Rafael Torres
22:40 • 17 ene. 2012
Un obituario no es el marco ideal para un perfil. Mucho menos para un retrato de frente. Muchísimo menos para el de Manuel Fraga, que hoy vuelve a la tierra frente al mar de Perbes.
Un obituario es una pieza para el sentimiento, no para la memoria ponderada, pero tampoco la memoria ponderada sabría muy bien qué hacer con ese Fraga que se escapa del marco por su constitucional, o genética, demasía. Para conocer al político que se ha ido, lo mejor es acudir a su biografía política, y la de Fraga es la que es, aquella de la que, por cierto, nunca quiso abjurar ni desdecirse. Tampoco habría podido.

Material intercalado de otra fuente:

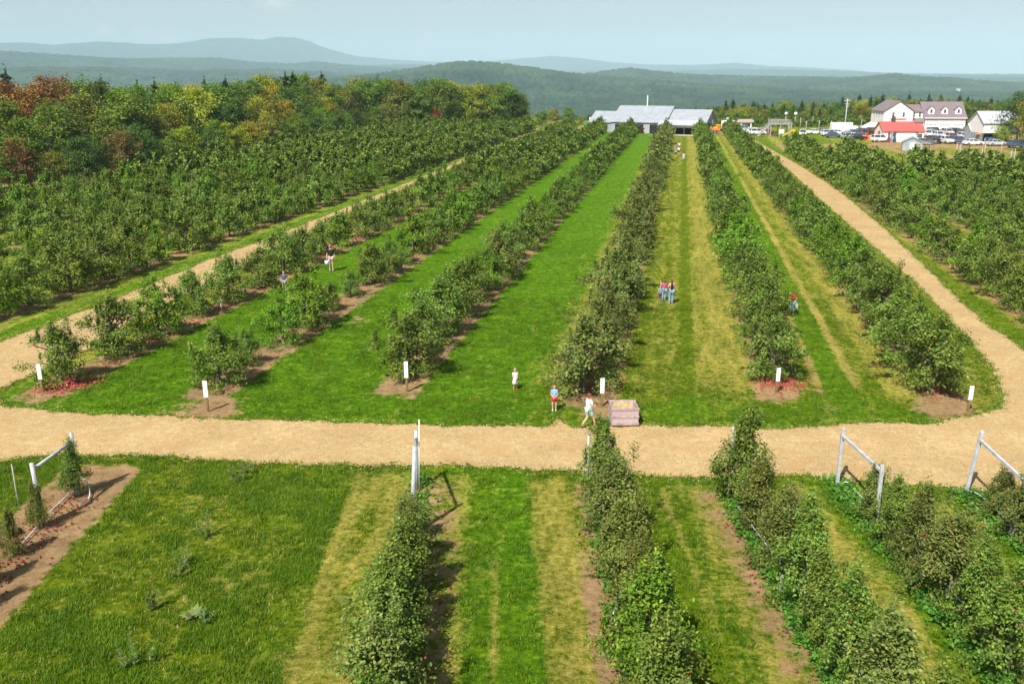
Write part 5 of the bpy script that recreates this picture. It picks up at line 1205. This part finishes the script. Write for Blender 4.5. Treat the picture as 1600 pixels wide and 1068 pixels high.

Manuel Fraga, a quien el que esto escribe trató bastante en la década de los 80 del pasado siglo por imperativos de la profesión, fue, lisa y llanamente, un reformista del franquismo.
Es decir, un franquista que creyó en la supervivencia de aquél régimen, o cuando menos de sus rasgos más esenciales y profundos, más allá de la muerte del tirano.
De hecho, era el que mejor situado y más capacitado estaba para gobernar hacia el futuro aquella sombría y descangallada nave, que hasta volvió de Londres con bombín para mostrar lo europeo que se había vuelto, pero otro franquista más jovial, o sea, menos franquista pese a su perturbador cargo de Ministro Secretario General del Movimiento, Suárez, le ganó por la mano.
La sangrienta represión de los trabajadores de Vitoria, que le pilló de viaje por Alemania pero ostentado el cargo de Ministro de Gobernación, tampoco le ayudó a proyectar la nueva imagen que se había propuesto, sino antes al contrario.